Из графика очевидно, что растут избыточно замороженные суверенные финансовые средства, поддерживаемый нефтяными экспортными ценами ВВП (да и то только до кризиса!) и внешнеторговый оборот. Все прочие параметры остаются на неприемлемом уровне. Подобная ситуация характерна для стран классического колониального типа. Вероятно, навязанные России идеалы сервисного общества внесли свой вклад в общую картину упадка.
Безусловно, теория постиндустриализма содержит в себе отдельные элементы достоверного описания происходящих процессов, позволяет строить отдельные проекции будущего. Но если теория не описывает всей имеющейся эмпирической базы, её необходимо либо усовершенствовать, либо отбросить, как неверную. И уж тем более, она не может возводиться в ранг «всесильного учения». Важно также понимать, что всегда, во все времена достижения науки прежде всего использовались на нужды войны, агрессии, а не обороны или строительства. Гуманитарные науки не исключение, и их «военный» продукт - информационное оружие. Особо интенсивное развитие этот тип оружейного производства получил как раз с 70-80-х годов ХХ века. Именно тогда в мир были запущены и раскручены глобальные дезинформации, например, СОИ. На сегодня эта масштабная информационная кампания разоблачена, и факт, что одной из её целей было нанесение экономического ущерба СССР, общепризнан. Отчего же невозможно сделать предположение, что одновременно разворачивались и иные, менее технократизированные дезинформационные проекты, которые в большей степени вовлекали в процесс гуманитарные науки, охотно занимающиеся цитированием, интерпретацией не фактов и эмпирики, а чужих работ?

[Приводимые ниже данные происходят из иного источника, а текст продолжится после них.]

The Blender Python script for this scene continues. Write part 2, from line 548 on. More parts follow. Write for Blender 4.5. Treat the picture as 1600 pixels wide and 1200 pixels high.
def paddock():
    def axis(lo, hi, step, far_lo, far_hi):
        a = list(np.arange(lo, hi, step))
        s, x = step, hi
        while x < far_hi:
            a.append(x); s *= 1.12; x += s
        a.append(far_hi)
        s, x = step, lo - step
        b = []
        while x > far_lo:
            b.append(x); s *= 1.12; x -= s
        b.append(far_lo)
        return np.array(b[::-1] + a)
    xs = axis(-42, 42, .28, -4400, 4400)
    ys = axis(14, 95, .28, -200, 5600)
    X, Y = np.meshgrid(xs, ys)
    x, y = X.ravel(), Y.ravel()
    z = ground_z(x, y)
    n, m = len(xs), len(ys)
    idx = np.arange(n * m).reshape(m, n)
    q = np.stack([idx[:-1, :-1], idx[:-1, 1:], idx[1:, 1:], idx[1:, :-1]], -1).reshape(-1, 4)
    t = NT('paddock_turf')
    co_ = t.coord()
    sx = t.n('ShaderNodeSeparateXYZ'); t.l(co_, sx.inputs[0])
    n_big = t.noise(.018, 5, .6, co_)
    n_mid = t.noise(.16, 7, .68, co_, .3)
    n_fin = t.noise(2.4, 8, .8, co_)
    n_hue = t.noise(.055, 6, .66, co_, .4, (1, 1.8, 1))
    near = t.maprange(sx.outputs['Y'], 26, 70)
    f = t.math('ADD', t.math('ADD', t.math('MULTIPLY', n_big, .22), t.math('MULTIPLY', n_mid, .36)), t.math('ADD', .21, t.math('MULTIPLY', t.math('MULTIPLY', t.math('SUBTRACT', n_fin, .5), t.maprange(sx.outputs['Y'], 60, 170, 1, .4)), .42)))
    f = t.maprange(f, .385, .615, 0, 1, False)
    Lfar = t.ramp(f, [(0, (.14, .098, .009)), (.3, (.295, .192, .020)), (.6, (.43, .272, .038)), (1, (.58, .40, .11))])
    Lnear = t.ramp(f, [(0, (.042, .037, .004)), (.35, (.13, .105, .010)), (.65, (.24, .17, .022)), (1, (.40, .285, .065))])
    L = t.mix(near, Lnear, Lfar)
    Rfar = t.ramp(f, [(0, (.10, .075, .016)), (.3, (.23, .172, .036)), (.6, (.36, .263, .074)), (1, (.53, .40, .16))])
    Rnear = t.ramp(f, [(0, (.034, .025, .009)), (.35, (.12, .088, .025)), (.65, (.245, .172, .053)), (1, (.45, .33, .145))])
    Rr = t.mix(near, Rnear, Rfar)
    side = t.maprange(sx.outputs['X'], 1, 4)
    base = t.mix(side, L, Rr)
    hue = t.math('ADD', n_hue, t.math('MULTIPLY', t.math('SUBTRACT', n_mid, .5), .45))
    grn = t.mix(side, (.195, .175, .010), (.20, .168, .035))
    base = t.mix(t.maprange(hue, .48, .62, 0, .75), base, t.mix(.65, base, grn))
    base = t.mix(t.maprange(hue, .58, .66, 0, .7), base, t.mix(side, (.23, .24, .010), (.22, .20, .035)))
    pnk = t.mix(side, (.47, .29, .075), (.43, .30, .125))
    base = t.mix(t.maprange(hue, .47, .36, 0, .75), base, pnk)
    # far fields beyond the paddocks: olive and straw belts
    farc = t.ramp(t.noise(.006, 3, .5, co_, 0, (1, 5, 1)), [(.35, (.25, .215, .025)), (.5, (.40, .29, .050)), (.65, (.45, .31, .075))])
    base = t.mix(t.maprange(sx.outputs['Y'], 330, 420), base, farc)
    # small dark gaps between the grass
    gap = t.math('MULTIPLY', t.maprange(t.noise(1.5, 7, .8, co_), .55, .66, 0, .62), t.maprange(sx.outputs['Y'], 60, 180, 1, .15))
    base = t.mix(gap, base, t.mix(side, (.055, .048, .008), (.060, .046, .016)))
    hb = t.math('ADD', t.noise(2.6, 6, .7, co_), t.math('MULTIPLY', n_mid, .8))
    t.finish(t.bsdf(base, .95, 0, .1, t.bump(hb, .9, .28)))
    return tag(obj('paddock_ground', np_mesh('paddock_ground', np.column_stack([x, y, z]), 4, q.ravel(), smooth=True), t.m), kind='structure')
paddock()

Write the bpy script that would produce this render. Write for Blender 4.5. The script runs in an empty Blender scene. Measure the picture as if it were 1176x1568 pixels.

Страны, которые не утруждают себя тем, чтобы разобраться в этих манипуляционных атаках и следующие предписаниям подобных теорий, наносят себе значимый ущерб. В любом геополитическом противоборстве на оружие и тактику агрессии противника должны вырабатываться средства противодействия. Эти вопросы должны входить в актуальную повестку и гуманитарной науки, и национальных властных структур. И до тех пор, пока этого не происходит, эффективность государственного управления развитием не может быть высокой.